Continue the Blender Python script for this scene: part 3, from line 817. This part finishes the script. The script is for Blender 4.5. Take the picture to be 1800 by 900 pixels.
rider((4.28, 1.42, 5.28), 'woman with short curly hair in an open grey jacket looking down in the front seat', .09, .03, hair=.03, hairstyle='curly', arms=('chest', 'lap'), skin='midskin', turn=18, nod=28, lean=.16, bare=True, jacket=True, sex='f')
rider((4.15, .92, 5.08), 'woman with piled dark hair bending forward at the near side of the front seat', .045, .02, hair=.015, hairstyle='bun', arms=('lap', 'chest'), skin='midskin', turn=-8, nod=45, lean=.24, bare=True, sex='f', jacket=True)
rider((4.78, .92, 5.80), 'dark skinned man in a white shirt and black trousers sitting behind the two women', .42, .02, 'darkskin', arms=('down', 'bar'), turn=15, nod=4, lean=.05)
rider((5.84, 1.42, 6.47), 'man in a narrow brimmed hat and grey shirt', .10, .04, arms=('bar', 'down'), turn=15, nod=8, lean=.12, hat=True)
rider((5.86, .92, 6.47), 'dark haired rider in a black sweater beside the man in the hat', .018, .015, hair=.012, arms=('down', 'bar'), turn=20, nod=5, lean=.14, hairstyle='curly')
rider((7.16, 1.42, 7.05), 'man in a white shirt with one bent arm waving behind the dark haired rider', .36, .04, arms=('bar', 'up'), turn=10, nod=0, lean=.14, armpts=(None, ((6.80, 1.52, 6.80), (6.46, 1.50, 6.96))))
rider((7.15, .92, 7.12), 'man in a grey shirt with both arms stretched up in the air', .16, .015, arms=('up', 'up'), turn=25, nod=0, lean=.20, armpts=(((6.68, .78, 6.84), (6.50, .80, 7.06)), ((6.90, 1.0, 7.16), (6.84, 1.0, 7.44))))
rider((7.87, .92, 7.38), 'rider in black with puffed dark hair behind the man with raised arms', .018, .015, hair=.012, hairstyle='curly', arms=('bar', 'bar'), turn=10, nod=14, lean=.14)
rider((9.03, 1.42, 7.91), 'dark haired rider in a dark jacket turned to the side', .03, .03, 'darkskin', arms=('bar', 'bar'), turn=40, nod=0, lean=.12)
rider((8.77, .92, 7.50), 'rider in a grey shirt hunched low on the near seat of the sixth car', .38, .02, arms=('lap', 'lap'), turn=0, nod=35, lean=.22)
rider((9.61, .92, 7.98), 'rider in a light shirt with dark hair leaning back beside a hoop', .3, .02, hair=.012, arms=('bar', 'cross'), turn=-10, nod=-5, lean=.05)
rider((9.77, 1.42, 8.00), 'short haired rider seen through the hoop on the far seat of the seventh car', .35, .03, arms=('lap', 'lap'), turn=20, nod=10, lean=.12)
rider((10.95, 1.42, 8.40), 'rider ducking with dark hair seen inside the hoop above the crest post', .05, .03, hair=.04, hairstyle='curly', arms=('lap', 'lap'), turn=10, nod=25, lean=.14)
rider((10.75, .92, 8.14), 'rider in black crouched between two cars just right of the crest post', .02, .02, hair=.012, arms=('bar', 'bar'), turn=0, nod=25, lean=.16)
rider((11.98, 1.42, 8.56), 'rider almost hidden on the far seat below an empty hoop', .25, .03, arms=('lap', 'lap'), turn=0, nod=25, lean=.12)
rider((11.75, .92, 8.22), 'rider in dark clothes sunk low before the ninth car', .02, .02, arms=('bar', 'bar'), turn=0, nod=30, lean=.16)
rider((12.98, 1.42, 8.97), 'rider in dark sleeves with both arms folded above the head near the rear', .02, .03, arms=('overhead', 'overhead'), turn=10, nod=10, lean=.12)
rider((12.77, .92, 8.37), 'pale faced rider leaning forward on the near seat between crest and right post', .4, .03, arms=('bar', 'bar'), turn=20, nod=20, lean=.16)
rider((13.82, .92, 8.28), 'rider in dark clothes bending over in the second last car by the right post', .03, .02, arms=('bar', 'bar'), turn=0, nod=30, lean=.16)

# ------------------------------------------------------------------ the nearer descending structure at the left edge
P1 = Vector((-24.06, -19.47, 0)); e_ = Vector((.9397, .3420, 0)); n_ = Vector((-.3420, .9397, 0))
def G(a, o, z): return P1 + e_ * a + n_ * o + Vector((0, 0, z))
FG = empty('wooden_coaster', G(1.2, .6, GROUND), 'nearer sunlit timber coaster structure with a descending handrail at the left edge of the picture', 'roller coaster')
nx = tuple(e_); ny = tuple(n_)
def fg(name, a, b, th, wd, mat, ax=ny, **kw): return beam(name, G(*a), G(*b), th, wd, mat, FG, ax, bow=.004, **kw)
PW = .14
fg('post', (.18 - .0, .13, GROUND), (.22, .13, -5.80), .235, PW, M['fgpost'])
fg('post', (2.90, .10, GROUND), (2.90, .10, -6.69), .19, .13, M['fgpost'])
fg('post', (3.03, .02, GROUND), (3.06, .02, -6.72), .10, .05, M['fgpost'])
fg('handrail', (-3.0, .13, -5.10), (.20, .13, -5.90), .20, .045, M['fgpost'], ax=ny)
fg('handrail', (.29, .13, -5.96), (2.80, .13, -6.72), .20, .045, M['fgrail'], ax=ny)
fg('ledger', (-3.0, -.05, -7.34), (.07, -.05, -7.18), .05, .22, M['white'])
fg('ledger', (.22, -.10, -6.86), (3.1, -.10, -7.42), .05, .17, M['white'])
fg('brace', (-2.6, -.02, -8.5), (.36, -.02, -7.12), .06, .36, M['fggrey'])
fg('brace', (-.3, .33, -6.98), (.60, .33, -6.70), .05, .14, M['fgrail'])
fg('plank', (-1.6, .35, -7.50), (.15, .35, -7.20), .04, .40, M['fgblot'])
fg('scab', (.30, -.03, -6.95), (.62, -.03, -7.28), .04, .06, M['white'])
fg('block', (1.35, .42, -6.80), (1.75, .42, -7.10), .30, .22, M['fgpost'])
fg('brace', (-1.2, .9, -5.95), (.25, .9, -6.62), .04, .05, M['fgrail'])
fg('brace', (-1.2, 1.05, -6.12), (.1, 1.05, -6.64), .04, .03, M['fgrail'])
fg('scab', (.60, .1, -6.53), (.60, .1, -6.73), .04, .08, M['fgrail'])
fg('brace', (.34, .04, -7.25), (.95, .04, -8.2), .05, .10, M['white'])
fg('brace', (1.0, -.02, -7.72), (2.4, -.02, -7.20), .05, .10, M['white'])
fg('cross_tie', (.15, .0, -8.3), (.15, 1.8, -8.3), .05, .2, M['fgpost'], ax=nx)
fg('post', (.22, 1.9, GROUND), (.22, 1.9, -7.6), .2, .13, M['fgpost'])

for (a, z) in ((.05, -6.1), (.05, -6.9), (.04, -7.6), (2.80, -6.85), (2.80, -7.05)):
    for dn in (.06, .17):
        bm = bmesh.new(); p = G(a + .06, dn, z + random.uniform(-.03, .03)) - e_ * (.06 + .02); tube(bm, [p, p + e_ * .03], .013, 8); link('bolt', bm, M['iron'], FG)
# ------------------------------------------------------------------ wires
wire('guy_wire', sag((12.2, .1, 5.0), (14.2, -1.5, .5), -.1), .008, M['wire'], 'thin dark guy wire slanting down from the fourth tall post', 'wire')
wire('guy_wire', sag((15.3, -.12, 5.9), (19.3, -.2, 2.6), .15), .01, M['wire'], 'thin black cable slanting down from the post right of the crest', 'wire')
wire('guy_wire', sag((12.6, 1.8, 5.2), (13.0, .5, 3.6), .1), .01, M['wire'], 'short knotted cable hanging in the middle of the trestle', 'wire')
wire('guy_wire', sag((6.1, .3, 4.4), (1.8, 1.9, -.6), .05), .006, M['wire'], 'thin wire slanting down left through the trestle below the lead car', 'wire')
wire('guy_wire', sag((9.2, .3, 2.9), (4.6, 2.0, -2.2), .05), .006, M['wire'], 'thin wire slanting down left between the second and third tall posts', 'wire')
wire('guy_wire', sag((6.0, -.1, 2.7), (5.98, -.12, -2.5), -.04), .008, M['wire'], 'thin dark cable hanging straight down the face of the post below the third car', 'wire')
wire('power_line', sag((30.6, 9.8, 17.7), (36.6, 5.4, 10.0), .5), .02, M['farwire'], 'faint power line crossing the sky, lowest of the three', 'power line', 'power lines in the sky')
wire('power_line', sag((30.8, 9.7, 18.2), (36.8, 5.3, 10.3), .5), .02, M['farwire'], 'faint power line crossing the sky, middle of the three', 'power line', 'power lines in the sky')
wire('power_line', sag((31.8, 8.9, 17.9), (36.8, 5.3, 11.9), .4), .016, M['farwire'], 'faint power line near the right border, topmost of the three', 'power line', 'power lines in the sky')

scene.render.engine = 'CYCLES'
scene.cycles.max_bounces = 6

§ **Given exercise**:
Copy out each line of the data containing the string "from".

§ **Complete output**:
Continue the Blender Python script for this scene: part 3, from line 817. This part finishes the script. The script is for Blender 4.5. Take the picture to be 1800 by 900 pixels.
wire('guy_wire', sag((12.2, .1, 5.0), (14.2, -1.5, .5), -.1), .008, M['wire'], 'thin dark guy wire slanting down from the fourth tall post', 'wire')
wire('guy_wire', sag((15.3, -.12, 5.9), (19.3, -.2, 2.6), .15), .01, M['wire'], 'thin black cable slanting down from the post right of the crest', 'wire')